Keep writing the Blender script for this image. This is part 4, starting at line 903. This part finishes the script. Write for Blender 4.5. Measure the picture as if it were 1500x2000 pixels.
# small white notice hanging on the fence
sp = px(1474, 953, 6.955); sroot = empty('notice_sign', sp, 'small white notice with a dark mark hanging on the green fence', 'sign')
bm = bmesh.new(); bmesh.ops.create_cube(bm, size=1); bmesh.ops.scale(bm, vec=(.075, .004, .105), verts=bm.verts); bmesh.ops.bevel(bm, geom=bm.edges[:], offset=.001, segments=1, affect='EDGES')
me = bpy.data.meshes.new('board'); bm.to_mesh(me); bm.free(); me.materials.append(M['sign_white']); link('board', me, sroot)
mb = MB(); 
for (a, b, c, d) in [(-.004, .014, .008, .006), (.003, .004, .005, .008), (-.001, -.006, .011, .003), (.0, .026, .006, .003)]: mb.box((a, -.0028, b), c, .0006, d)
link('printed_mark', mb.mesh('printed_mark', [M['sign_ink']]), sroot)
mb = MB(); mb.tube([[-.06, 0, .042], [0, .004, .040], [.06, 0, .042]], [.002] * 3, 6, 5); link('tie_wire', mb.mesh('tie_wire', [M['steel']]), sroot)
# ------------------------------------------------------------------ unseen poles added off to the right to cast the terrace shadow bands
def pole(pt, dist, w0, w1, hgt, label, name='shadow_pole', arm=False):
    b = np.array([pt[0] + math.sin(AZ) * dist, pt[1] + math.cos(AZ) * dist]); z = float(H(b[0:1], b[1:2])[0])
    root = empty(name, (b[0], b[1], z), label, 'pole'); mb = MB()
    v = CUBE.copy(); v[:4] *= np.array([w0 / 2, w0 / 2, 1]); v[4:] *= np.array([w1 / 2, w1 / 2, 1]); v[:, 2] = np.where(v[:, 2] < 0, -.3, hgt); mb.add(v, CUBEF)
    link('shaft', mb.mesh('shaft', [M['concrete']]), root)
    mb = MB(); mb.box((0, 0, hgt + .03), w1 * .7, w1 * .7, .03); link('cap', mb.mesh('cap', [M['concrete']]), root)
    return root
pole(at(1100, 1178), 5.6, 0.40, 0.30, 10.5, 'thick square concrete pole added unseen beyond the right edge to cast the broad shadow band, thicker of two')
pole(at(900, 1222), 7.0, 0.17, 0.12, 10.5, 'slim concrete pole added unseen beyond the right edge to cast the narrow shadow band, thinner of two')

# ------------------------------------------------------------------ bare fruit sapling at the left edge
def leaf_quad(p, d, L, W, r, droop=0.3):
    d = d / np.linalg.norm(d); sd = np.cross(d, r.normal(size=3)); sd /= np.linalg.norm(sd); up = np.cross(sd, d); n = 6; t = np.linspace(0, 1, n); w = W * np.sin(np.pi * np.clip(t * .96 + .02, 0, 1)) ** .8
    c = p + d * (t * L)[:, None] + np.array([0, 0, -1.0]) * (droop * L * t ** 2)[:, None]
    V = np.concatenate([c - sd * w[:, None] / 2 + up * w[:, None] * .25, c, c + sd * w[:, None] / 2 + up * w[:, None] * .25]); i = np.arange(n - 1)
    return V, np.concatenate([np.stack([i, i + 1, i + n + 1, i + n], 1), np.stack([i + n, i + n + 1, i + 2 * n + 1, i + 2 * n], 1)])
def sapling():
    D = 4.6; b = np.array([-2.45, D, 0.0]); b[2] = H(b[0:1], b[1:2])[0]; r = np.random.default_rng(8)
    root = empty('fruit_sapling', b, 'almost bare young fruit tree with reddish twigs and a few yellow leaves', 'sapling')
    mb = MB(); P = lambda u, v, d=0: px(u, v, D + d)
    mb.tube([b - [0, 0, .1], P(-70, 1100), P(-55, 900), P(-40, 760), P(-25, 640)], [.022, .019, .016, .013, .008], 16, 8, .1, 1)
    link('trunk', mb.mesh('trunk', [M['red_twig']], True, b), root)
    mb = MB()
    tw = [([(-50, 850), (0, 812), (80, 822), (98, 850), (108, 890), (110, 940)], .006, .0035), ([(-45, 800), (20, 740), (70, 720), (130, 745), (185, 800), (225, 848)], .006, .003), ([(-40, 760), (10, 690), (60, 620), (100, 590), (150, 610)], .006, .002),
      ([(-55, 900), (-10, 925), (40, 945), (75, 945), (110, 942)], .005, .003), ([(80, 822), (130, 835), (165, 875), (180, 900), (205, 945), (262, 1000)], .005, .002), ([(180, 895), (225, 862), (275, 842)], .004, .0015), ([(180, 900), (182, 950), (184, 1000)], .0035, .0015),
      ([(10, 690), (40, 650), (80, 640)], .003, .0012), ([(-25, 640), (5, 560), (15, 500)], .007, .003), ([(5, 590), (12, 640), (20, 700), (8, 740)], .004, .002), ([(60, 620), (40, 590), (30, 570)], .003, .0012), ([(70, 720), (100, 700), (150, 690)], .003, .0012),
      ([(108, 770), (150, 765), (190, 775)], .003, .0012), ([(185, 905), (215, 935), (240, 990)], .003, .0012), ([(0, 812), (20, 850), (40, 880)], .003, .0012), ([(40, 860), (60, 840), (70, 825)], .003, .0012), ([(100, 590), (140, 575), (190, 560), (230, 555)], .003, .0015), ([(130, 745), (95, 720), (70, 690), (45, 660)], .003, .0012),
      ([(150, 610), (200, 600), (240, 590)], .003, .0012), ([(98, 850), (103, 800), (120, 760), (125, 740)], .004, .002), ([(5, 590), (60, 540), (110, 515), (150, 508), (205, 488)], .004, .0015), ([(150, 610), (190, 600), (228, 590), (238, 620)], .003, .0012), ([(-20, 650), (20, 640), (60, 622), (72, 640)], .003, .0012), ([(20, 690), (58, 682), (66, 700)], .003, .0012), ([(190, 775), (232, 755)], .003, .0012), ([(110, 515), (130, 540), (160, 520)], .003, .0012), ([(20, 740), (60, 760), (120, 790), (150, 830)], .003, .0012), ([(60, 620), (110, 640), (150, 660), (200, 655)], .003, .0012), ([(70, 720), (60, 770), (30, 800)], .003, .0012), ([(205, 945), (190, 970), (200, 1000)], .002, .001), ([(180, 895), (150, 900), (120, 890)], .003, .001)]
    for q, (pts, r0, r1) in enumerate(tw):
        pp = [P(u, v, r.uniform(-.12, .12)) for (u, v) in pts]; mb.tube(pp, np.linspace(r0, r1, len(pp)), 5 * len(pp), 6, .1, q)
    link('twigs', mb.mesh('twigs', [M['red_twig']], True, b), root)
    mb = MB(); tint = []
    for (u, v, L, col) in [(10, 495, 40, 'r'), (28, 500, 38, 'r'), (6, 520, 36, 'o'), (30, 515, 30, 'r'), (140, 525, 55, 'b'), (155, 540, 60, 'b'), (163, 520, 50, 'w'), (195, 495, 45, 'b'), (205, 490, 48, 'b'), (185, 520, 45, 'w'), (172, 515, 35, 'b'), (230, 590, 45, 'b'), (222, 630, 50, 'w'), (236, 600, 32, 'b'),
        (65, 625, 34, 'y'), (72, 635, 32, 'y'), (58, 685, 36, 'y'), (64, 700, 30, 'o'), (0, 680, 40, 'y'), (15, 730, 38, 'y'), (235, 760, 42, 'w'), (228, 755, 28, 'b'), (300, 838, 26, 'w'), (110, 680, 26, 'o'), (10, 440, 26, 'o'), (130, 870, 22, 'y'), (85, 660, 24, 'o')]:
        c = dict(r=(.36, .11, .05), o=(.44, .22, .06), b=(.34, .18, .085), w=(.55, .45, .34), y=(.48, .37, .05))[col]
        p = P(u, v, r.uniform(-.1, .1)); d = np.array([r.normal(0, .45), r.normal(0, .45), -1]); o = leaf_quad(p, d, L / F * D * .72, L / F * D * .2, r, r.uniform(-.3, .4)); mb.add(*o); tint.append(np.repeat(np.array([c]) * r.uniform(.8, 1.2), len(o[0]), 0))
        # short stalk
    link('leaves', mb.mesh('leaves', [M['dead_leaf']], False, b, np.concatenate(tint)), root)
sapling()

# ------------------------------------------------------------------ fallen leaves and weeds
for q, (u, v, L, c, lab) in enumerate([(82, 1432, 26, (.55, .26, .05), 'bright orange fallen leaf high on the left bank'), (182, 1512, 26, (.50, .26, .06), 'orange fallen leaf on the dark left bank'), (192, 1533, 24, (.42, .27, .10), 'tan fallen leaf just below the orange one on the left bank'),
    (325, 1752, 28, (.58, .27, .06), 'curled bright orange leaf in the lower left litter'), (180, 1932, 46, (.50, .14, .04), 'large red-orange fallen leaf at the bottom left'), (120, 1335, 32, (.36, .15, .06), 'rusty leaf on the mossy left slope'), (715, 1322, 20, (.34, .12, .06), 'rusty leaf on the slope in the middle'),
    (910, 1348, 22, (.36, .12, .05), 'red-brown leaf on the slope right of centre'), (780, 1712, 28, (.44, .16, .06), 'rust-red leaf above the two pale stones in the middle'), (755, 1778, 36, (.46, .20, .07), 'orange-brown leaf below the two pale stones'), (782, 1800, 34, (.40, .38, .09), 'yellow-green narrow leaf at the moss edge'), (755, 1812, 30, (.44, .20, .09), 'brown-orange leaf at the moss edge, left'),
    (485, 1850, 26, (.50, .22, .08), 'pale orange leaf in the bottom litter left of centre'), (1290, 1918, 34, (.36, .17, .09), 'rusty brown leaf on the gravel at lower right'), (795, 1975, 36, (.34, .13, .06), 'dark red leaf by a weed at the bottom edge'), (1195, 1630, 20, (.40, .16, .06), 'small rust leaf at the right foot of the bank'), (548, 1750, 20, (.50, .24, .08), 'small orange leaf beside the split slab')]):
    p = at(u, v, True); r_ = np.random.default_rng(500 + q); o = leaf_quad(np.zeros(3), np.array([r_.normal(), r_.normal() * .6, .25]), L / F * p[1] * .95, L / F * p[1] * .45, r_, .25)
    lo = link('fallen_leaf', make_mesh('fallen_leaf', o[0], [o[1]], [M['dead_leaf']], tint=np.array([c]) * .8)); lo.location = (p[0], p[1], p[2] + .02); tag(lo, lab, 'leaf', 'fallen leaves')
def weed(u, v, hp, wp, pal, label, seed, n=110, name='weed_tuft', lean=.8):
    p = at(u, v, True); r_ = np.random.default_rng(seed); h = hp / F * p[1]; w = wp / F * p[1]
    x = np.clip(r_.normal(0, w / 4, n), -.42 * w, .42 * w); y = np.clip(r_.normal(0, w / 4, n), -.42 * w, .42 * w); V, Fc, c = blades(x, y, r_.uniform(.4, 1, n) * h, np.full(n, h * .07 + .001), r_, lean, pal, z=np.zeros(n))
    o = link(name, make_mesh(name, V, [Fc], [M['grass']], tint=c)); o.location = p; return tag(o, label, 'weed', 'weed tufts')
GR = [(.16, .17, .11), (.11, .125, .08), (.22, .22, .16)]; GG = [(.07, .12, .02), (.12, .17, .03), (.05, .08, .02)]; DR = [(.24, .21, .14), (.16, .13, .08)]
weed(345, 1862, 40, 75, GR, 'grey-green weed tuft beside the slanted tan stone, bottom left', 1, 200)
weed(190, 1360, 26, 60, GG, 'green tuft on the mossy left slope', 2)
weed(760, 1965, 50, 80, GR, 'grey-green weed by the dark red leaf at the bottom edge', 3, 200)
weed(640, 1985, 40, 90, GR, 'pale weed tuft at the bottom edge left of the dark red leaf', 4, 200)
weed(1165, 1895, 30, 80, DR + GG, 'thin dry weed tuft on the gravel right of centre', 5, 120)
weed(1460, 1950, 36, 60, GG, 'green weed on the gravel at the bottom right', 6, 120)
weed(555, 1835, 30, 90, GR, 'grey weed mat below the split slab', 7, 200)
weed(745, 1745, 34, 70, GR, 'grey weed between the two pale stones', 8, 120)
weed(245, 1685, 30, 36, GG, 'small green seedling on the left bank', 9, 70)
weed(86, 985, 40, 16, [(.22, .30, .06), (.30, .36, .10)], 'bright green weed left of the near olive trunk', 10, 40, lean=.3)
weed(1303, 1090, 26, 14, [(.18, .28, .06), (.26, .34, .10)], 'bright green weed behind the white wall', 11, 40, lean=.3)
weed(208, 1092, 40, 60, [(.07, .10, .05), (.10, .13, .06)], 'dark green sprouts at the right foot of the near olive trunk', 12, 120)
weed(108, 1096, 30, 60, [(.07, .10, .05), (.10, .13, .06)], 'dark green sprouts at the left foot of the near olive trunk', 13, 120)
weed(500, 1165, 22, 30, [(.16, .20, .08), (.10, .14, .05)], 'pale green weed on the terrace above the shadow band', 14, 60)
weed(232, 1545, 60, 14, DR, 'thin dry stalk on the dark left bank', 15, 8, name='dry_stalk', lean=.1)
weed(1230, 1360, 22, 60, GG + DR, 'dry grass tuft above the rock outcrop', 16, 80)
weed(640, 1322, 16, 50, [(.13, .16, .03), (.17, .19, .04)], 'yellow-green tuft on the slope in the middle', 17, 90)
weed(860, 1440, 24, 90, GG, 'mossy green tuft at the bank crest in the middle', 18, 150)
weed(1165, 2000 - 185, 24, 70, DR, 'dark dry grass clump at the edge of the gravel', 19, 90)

- [WORK REQUIRED]: Word for word, quote the lines of the material from the first line through the line with "pole(at(900, 1222), 7.0, 0.17, 0.12, 10.5, 'slim", both ends included.

- [CORRECT RESULT]:
Keep writing the Blender script for this image. This is part 4, starting at line 903. This part finishes the script. Write for Blender 4.5. Measure the picture as if it were 1500x2000 pixels.
# small white notice hanging on the fence
sp = px(1474, 953, 6.955); sroot = empty('notice_sign', sp, 'small white notice with a dark mark hanging on the green fence', 'sign')
bm = bmesh.new(); bmesh.ops.create_cube(bm, size=1); bmesh.ops.scale(bm, vec=(.075, .004, .105), verts=bm.verts); bmesh.ops.bevel(bm, geom=bm.edges[:], offset=.001, segments=1, affect='EDGES')
me = bpy.data.meshes.new('board'); bm.to_mesh(me); bm.free(); me.materials.append(M['sign_white']); link('board', me, sroot)
mb = MB(); 
for (a, b, c, d) in [(-.004, .014, .008, .006), (.003, .004, .005, .008), (-.001, -.006, .011, .003), (.0, .026, .006, .003)]: mb.box((a, -.0028, b), c, .0006, d)
link('printed_mark', mb.mesh('printed_mark', [M['sign_ink']]), sroot)
mb = MB(); mb.tube([[-.06, 0, .042], [0, .004, .040], [.06, 0, .042]], [.002] * 3, 6, 5); link('tie_wire', mb.mesh('tie_wire', [M['steel']]), sroot)
# ------------------------------------------------------------------ unseen poles added off to the right to cast the terrace shadow bands
def pole(pt, dist, w0, w1, hgt, label, name='shadow_pole', arm=False):
    b = np.array([pt[0] + math.sin(AZ) * dist, pt[1] + math.cos(AZ) * dist]); z = float(H(b[0:1], b[1:2])[0])
    root = empty(name, (b[0], b[1], z), label, 'pole'); mb = MB()
    v = CUBE.copy(); v[:4] *= np.array([w0 / 2, w0 / 2, 1]); v[4:] *= np.array([w1 / 2, w1 / 2, 1]); v[:, 2] = np.where(v[:, 2] < 0, -.3, hgt); mb.add(v, CUBEF)
    link('shaft', mb.mesh('shaft', [M['concrete']]), root)
    mb = MB(); mb.box((0, 0, hgt + .03), w1 * .7, w1 * .7, .03); link('cap', mb.mesh('cap', [M['concrete']]), root)
    return root
pole(at(1100, 1178), 5.6, 0.40, 0.30, 10.5, 'thick square concrete pole added unseen beyond the right edge to cast the broad shadow band, thicker of two')
pole(at(900, 1222), 7.0, 0.17, 0.12, 10.5, 'slim concrete pole added unseen beyond the right edge to cast the narrow shadow band, thinner of two')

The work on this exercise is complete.